• _What is required_: Transcribe the listing below from its opening line up to and including the line that contains "cam_d.clip_end = 200"; reproduce nothing else.

• _Dataset extract_:
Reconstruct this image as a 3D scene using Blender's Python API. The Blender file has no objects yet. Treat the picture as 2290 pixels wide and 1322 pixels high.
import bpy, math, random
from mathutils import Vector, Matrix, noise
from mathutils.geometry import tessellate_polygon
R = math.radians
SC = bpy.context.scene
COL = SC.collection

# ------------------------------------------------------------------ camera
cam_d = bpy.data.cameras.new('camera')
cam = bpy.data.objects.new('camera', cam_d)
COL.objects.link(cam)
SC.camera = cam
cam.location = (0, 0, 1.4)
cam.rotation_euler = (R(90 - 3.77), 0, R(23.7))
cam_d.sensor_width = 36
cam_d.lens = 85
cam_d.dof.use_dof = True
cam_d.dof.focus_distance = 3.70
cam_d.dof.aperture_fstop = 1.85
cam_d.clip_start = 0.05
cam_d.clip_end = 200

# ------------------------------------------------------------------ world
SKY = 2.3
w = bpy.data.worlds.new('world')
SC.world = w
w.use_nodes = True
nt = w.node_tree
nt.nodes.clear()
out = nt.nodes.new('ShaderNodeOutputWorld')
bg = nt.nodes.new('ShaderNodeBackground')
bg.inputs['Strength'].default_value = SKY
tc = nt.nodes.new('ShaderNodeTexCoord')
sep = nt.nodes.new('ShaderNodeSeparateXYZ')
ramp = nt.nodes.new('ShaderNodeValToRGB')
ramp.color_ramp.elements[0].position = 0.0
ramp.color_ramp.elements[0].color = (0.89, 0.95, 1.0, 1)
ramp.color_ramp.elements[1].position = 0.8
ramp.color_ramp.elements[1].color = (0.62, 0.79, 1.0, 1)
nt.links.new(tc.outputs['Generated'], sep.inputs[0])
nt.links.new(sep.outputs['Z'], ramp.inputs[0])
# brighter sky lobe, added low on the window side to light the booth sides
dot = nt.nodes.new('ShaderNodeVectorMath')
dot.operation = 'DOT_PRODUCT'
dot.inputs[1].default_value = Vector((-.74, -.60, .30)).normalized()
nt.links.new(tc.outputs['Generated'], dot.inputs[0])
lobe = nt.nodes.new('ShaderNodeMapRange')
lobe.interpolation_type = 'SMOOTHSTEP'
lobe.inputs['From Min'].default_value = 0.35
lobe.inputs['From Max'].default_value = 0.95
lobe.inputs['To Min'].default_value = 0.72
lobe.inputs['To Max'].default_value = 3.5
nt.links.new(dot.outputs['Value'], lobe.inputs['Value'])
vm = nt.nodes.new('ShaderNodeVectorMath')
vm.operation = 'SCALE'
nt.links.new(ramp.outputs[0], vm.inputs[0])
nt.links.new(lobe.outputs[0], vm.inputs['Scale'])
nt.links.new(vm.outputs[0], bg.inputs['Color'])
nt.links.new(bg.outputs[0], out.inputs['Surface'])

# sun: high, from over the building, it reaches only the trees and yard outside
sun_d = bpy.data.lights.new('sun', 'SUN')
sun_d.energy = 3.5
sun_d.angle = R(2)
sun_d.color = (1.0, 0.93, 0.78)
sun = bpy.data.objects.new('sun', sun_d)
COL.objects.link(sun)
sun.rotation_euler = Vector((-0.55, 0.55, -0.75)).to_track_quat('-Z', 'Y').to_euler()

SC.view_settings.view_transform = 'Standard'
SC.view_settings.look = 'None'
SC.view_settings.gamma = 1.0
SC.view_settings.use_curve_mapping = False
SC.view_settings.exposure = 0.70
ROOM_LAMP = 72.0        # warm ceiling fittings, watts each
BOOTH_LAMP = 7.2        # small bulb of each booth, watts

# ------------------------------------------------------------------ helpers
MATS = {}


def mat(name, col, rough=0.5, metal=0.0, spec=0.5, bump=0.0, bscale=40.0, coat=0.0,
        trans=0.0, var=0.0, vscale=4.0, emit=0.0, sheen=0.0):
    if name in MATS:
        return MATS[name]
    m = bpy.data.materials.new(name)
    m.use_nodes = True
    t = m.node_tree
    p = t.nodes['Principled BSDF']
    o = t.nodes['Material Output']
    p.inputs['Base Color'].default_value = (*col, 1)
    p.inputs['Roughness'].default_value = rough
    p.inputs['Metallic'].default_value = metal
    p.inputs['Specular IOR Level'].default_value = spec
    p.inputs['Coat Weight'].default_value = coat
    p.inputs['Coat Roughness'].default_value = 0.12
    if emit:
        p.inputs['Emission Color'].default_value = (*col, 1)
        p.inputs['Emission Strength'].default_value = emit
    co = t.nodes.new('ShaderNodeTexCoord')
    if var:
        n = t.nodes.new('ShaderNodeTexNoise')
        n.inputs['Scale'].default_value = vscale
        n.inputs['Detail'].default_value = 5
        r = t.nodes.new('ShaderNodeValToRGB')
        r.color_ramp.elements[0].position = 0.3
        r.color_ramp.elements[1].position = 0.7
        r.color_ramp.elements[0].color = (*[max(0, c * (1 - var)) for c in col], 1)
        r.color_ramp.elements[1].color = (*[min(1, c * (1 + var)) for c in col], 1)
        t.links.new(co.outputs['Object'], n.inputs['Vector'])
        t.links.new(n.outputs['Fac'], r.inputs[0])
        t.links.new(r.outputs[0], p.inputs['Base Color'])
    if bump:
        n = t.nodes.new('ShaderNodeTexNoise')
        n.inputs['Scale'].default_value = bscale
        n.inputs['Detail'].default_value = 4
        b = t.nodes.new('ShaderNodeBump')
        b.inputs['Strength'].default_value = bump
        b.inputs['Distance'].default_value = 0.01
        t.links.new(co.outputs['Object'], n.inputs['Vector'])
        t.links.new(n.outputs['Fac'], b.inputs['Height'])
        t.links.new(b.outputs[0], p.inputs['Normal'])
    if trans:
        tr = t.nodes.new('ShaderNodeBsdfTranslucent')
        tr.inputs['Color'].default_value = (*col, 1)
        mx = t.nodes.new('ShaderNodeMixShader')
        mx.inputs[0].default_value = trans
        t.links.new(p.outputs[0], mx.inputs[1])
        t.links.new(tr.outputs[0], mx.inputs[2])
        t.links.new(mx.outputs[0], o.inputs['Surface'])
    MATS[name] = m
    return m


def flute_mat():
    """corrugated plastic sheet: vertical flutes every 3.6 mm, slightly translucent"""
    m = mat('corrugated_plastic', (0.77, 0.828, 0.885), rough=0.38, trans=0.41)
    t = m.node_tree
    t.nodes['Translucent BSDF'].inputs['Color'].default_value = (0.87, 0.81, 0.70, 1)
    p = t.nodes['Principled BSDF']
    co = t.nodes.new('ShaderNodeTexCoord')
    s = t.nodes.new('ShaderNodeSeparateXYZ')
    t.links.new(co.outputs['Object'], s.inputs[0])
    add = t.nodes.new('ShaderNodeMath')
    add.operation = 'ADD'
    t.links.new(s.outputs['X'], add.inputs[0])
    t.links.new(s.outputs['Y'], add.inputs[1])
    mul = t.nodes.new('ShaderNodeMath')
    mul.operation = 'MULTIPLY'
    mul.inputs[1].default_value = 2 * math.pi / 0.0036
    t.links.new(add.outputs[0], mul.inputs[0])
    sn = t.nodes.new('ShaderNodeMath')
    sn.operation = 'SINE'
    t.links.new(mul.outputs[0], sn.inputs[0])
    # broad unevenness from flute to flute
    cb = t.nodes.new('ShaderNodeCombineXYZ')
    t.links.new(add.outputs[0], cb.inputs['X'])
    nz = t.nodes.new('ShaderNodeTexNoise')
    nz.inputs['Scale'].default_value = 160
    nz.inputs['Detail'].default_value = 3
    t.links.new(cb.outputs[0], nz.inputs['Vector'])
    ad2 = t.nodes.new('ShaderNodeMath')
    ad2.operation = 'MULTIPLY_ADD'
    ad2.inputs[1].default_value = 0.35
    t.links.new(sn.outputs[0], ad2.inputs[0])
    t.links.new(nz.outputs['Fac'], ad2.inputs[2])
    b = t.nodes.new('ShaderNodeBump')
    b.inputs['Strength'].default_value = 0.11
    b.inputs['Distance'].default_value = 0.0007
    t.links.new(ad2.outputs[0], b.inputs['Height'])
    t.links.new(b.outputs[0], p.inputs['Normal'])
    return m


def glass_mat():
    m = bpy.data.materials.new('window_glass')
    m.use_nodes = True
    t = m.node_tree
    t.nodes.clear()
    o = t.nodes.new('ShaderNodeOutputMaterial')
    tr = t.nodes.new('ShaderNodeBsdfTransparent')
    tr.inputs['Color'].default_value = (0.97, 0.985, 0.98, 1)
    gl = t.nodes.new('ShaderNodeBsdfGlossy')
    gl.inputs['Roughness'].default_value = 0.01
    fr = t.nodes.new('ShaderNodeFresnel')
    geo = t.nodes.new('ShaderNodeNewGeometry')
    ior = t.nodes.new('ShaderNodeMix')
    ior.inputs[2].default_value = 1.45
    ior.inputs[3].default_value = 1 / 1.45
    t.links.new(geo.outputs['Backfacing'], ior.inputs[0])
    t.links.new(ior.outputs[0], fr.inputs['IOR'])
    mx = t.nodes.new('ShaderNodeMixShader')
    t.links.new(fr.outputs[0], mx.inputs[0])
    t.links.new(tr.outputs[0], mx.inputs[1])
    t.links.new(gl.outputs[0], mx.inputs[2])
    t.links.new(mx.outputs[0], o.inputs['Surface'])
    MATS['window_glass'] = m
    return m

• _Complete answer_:
Reconstruct this image as a 3D scene using Blender's Python API. The Blender file has no objects yet. Treat the picture as 2290 pixels wide and 1322 pixels high.
import bpy, math, random
from mathutils import Vector, Matrix, noise
from mathutils.geometry import tessellate_polygon
R = math.radians
SC = bpy.context.scene
COL = SC.collection

# ------------------------------------------------------------------ camera
cam_d = bpy.data.cameras.new('camera')
cam = bpy.data.objects.new('camera', cam_d)
COL.objects.link(cam)
SC.camera = cam
cam.location = (0, 0, 1.4)
cam.rotation_euler = (R(90 - 3.77), 0, R(23.7))
cam_d.sensor_width = 36
cam_d.lens = 85
cam_d.dof.use_dof = True
cam_d.dof.focus_distance = 3.70
cam_d.dof.aperture_fstop = 1.85
cam_d.clip_start = 0.05
cam_d.clip_end = 200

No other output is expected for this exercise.